Es sind nicht die Sachen, das Eigentum, die Ordner, die Klamotten, die Werte an die man sich erinnert – es ist der Mensch. Es ist die mit ihm verbrachte Zeit. Das miteinander Reden, das Lachen, das Trinken, das Feiern. Die ganzen tollen Gespräche. Das gemeinsame Reisen, die mit Emotionen verbrachte Zeit.
Es bleibt das, was den Menschen im innersten ausgemacht hat, nicht die Hülle, nicht der Schein. Und es bleibt Kunst, wenn dieser Mensch andere Menschen bewegt hat, mit Bildern, oder Musik, oder, oder.
Vielleicht als Vermittler, um ins Gespräch zu kommen sind Musik, das Computerspiel und der Film ein guter Träger – aber am Ende zählt doch nur der Mensch, bzw. seine Seele.
Erkenntnis
Daraus folgt für mich die Erkenntnis, dass ich nichts weiter brauche, als ein Dach über dem Kopf, Kleidung und gutes Essen und als Luxus: viele Reisen. Damit ich etwas habe, woran ich mich erinnern kann, wenn ich nicht mehr reisen kann.
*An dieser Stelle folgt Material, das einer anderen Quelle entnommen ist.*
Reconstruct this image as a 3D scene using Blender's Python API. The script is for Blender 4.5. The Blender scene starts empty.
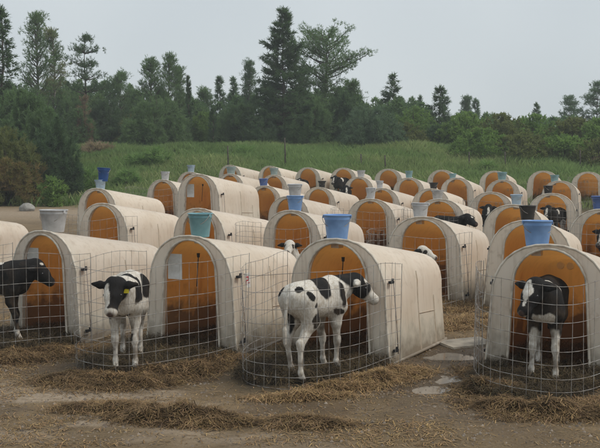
import bpy, bmesh, math, random
import numpy as np
from mathutils import Vector, Matrix
R = math.radians
random.seed(7)
rng = np.random.default_rng(11)
S = bpy.context.scene
COL = S.collection

# ------------------------------------------------------------------ camera, sky, sun, exposure
CAM_H = 2.21; FPX = 950.0; PITCH = math.atan((224 - 160) / FPX)
cd = bpy.data.cameras.new('camera'); cam = bpy.data.objects.new('camera', cd); COL.objects.link(cam)
cam.location = (0, 0, CAM_H); cam.rotation_euler = (math.pi / 2 - PITCH, 0, 0)
cd.sensor_fit = 'HORIZONTAL'; cd.sensor_width = 36; cd.lens = 36 * FPX / 600
cd.clip_start = 0.1; cd.clip_end = 3000
S.camera = cam
S.view_settings.view_transform = 'Standard'; S.view_settings.look = 'None'
S.view_settings.exposure = 0.40; S.view_settings.gamma = 1

SUN_EL, SUN_AZ = 52, 100          # azimuth clockwise from +Y (the view direction)
w = bpy.data.worlds.new('World'); S.world = w; w.use_nodes = True
nt = w.node_tree; N = nt.nodes; L = nt.links
bg = N['Background']
sky = N.new('ShaderNodeTexSky'); sky.sky_type = 'NISHITA'; sky.sun_disc = False
sky.sun_elevation = R(SUN_EL); sky.sun_rotation = R(SUN_AZ); sky.dust_density = 4; sky.air_density = 1
tc = N.new('ShaderNodeTexCoord'); nz = N.new('ShaderNodeTexNoise'); nz.inputs['Scale'].default_value = 1.6; nz.inputs['Detail'].default_value = 3
L.new(tc.outputs['Generated'], nz.inputs['Vector'])
rp = N.new('ShaderNodeValToRGB'); rp.color_ramp.elements[0].position = .32; rp.color_ramp.elements[1].position = .68
rp.color_ramp.elements[0].color = (3.9, 4.4, 4.75, 1); rp.color_ramp.elements[1].color = (5.9, 6.3, 6.45, 1)
L.new(nz.outputs['Fac'], rp.inputs['Fac'])
mx = N.new('ShaderNodeMixRGB'); mx.inputs['Fac'].default_value = .88
L.new(sky.outputs['Color'], mx.inputs['Color1']); L.new(rp.outputs['Color'], mx.inputs['Color2'])
L.new(mx.outputs['Color'], bg.inputs['Color']); bg.inputs['Strength'].default_value = .1

sd = bpy.data.lights.new('sun', 'SUN'); so = bpy.data.objects.new('sun', sd); COL.objects.link(so)
sd.energy = 1.5; sd.angle = R(18); sd.color = (1, .95, .88)
_d = Vector((math.sin(R(SUN_AZ)) * math.cos(R(SUN_EL)), math.cos(R(SUN_AZ)) * math.cos(R(SUN_EL)), math.sin(R(SUN_EL))))
so.rotation_euler = _d.to_track_quat('Z', 'Y').to_euler(); so.location = (0, 0, 30)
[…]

Jegliches Eigentum ist Ballast. Es macht Angst. Plötzlich hat man Angst um das Haus, wenn man im Urlaub ist. Man fürchtet um das Auto, dass auf dem Parkplatz steht, und das Fahrrad, das vielleicht gestohlen wird.
Wie setze ich dieses Wissen um?
- Bücher leihe ich in der Bibliothek aus
- Filme werden gestreamt
- die Wohnung wird im Urlaub an Bekannte vermietet, so muss ich keine Angst haben, dass jemand einbricht
- Autos und Fahrräder kann man überall mieten
- Ferienhäuser und Wohnungen kann man überall mieten, oder man hat sogar Freunde auf der ganzen Welt, die einen einladen 🙂
Die Vorteile?
- du kannst alle Autos testen, die du schon immer fahren wolltest
- man kann die verschiedensten Unterkünfte aussuchen
- man muss sich keine Vorwürfe machen, dass man das falsche Modell gekauft hat, man hat es ja nur für ein paar Tage
wenn das Buch scheiße ist, muss man es nicht weiter lesen und bringt es einfach zurück
Und zu der eingeschlagenen Autoscheibe heute morgen?
Nun, das Auto ist versichert, ich muss nur etwas dazu zahlen. Ich wurde nicht verletzt, es wurde nichts gestohlen. Es ging nicht gegen mich, es war ja nur ein Auto. Die Industrie hat wieder zu tun, ich habe eine neue Scheibe gekauft. Bei dem derzeitigen Stand der Börse vielleicht gar nicht so dumm.
Das einzige was nervt ist, dass ich schon wieder drei Stunden meines Lebens mit Rennerei verbracht habe. Obwohl ich heute mal Zeit für mich hatte und so viel erledigen wollte. Fürn Arsch.
Dafür habe ich noch fix das Bremslicht wechseln lassen, das war in 10 Minuten bei ATU erledigt. Ich liebe ATU.